Edward's African adventure begins to look unlikely, upstaged by the stunning reality of the Isles of Scilly themselves, so beautiful and exotic, like something Gauguin might paint.Hogg has found some glorious images in this landscape, and incidentally offers her audience some uncompromisingly upper-middle class scenarios. We see people shooting partridges; we see their beaters – and without any indication that they are therefore snobs. This, with the picnic scene, has something of Jean Renoir, but it is intensely English. A shot of a partridge being plucked reminded me of Withnail & I, and the whole movie has a very Withnailish feel of having gone on holiday by mistake.
These are people who, simply, don't know each other all that well, despite being "family". They are put in situations of intimacy, with no interest or skill in being intimate. It is Christopher, with his diffident, almost Tony Blairish mannerisms, who shows a gentle compassion and delicacy and comes to be almost a father figure to Edward.

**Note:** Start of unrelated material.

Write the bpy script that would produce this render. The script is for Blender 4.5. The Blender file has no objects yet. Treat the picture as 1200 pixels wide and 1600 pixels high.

Some tropes are familiar from Hogg's first film. There are desperate one-side-of-the-telephone-conversation scenes, awful scenes of having to listen to a furious row: the trumpeting of the elephant in the living room next door. There is less emotional engagement than in Unrelated, but this is, in its way, the more subtle film – mysterious, enigmatic, with things left unsaid. More Ayckbournish than Chekhovian, Hogg's film-making is still utterly distinctive. It's a difficult watch and a difficult sell, but this is quietly outstanding.